DESCRIPTION OF THE TASK: Retype the material below. Keep every word exactly as it is.

SUPPLIED DATA:
___

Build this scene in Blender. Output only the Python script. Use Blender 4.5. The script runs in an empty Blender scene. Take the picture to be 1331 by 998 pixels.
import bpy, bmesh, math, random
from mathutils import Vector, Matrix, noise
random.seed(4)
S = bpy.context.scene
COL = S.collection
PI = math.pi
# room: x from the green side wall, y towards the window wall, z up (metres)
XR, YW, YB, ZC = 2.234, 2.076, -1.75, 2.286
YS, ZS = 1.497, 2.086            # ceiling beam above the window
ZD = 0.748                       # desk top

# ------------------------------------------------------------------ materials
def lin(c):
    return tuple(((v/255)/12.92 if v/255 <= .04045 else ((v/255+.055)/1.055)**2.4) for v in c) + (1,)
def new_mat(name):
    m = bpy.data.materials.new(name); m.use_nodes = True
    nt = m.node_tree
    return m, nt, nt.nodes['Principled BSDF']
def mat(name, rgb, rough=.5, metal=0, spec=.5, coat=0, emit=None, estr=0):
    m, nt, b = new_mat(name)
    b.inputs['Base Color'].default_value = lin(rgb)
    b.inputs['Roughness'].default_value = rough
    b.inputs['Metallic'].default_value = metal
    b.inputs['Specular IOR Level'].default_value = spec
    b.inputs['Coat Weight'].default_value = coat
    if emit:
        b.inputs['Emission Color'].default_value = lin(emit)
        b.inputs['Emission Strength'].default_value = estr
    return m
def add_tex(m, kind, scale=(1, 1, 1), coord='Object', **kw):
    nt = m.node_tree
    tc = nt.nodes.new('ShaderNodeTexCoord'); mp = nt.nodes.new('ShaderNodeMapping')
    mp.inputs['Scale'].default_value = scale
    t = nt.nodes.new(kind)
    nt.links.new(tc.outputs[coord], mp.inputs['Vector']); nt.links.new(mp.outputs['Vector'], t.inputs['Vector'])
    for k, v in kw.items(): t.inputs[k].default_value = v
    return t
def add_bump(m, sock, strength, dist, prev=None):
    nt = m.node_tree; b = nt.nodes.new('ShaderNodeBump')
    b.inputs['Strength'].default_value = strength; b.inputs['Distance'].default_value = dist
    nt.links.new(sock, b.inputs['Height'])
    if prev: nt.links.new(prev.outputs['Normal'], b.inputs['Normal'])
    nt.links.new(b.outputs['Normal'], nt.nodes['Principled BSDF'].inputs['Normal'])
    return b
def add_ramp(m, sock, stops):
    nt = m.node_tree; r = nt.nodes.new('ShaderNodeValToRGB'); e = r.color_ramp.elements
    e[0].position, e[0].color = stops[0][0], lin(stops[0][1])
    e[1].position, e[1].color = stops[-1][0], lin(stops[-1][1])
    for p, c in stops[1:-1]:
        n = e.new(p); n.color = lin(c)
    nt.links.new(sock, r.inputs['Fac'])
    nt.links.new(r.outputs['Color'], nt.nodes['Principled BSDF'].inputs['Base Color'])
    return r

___

COMPLETE RESPONSE:
Build this scene in Blender. Output only the Python script. Use Blender 4.5. The script runs in an empty Blender scene. Take the picture to be 1331 by 998 pixels.
import bpy, bmesh, math, random
from mathutils import Vector, Matrix, noise
random.seed(4)
S = bpy.context.scene
COL = S.collection
PI = math.pi
# room: x from the green side wall, y towards the window wall, z up (metres)
XR, YW, YB, ZC = 2.234, 2.076, -1.75, 2.286
YS, ZS = 1.497, 2.086            # ceiling beam above the window
ZD = 0.748                       # desk top

# ------------------------------------------------------------------ materials
def lin(c):
    return tuple(((v/255)/12.92 if v/255 <= .04045 else ((v/255+.055)/1.055)**2.4) for v in c) + (1,)
def new_mat(name):
    m = bpy.data.materials.new(name); m.use_nodes = True
    nt = m.node_tree
    return m, nt, nt.nodes['Principled BSDF']
def mat(name, rgb, rough=.5, metal=0, spec=.5, coat=0, emit=None, estr=0):
    m, nt, b = new_mat(name)
    b.inputs['Base Color'].default_value = lin(rgb)
    b.inputs['Roughness'].default_value = rough
    b.inputs['Metallic'].default_value = metal
    b.inputs['Specular IOR Level'].default_value = spec
    b.inputs['Coat Weight'].default_value = coat
    if emit:
        b.inputs['Emission Color'].default_value = lin(emit)
        b.inputs['Emission Strength'].default_value = estr
    return m
def add_tex(m, kind, scale=(1, 1, 1), coord='Object', **kw):
    nt = m.node_tree
    tc = nt.nodes.new('ShaderNodeTexCoord'); mp = nt.nodes.new('ShaderNodeMapping')
    mp.inputs['Scale'].default_value = scale
    t = nt.nodes.new(kind)
    nt.links.new(tc.outputs[coord], mp.inputs['Vector']); nt.links.new(mp.outputs['Vector'], t.inputs['Vector'])
    for k, v in kw.items(): t.inputs[k].default_value = v
    return t
def add_bump(m, sock, strength, dist, prev=None):
    nt = m.node_tree; b = nt.nodes.new('ShaderNodeBump')
    b.inputs['Strength'].default_value = strength; b.inputs['Distance'].default_value = dist
    nt.links.new(sock, b.inputs['Height'])
    if prev: nt.links.new(prev.outputs['Normal'], b.inputs['Normal'])
    nt.links.new(b.outputs['Normal'], nt.nodes['Principled BSDF'].inputs['Normal'])
    return b
def add_ramp(m, sock, stops):
    nt = m.node_tree; r = nt.nodes.new('ShaderNodeValToRGB'); e = r.color_ramp.elements
    e[0].position, e[0].color = stops[0][0], lin(stops[0][1])
    e[1].position, e[1].color = stops[-1][0], lin(stops[-1][1])
    for p, c in stops[1:-1]:
        n = e.new(p); n.color = lin(c)
    nt.links.new(sock, r.inputs['Fac'])
    nt.links.new(r.outputs['Color'], nt.nodes['Principled BSDF'].inputs['Base Color'])
    return r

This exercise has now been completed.